● Exercise instructions:
All of the material below is to be repeated exactly.

● Information provided:
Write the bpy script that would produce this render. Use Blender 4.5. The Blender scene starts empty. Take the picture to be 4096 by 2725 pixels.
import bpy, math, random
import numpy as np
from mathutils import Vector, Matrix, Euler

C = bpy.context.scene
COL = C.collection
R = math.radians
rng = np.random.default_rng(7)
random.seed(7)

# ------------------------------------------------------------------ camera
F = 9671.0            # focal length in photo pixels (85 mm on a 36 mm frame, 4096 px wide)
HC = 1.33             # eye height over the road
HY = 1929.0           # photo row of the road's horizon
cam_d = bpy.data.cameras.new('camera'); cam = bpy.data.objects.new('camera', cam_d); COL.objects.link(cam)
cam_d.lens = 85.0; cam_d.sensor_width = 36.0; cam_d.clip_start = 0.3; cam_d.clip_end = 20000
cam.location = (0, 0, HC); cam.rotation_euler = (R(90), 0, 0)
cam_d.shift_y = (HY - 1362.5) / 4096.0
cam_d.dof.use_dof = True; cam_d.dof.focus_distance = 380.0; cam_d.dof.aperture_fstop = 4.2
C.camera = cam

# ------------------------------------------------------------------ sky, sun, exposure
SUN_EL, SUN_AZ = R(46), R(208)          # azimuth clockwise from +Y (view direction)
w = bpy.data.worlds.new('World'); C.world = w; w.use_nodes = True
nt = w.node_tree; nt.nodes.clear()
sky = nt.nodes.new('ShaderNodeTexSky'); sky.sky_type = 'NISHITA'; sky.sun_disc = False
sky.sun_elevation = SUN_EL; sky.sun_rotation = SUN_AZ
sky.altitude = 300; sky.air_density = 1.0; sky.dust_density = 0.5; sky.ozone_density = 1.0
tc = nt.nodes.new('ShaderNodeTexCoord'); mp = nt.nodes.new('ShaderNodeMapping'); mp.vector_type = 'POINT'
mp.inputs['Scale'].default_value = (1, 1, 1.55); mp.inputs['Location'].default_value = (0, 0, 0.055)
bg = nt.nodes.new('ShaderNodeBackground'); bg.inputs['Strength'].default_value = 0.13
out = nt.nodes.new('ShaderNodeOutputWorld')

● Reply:
Write the bpy script that would produce this render. Use Blender 4.5. The Blender scene starts empty. Take the picture to be 4096 by 2725 pixels.
import bpy, math, random
import numpy as np
from mathutils import Vector, Matrix, Euler

C = bpy.context.scene
COL = C.collection
R = math.radians
rng = np.random.default_rng(7)
random.seed(7)

# ------------------------------------------------------------------ camera
F = 9671.0            # focal length in photo pixels (85 mm on a 36 mm frame, 4096 px wide)
HC = 1.33             # eye height over the road
HY = 1929.0           # photo row of the road's horizon
cam_d = bpy.data.cameras.new('camera'); cam = bpy.data.objects.new('camera', cam_d); COL.objects.link(cam)
cam_d.lens = 85.0; cam_d.sensor_width = 36.0; cam_d.clip_start = 0.3; cam_d.clip_end = 20000
cam.location = (0, 0, HC); cam.rotation_euler = (R(90), 0, 0)
cam_d.shift_y = (HY - 1362.5) / 4096.0
cam_d.dof.use_dof = True; cam_d.dof.focus_distance = 380.0; cam_d.dof.aperture_fstop = 4.2
C.camera = cam

# ------------------------------------------------------------------ sky, sun, exposure
SUN_EL, SUN_AZ = R(46), R(208)          # azimuth clockwise from +Y (view direction)
w = bpy.data.worlds.new('World'); C.world = w; w.use_nodes = True
nt = w.node_tree; nt.nodes.clear()
sky = nt.nodes.new('ShaderNodeTexSky'); sky.sky_type = 'NISHITA'; sky.sun_disc = False
sky.sun_elevation = SUN_EL; sky.sun_rotation = SUN_AZ
sky.altitude = 300; sky.air_density = 1.0; sky.dust_density = 0.5; sky.ozone_density = 1.0
tc = nt.nodes.new('ShaderNodeTexCoord'); mp = nt.nodes.new('ShaderNodeMapping'); mp.vector_type = 'POINT'
mp.inputs['Scale'].default_value = (1, 1, 1.55); mp.inputs['Location'].default_value = (0, 0, 0.055)
bg = nt.nodes.new('ShaderNodeBackground'); bg.inputs['Strength'].default_value = 0.13
out = nt.nodes.new('ShaderNodeOutputWorld')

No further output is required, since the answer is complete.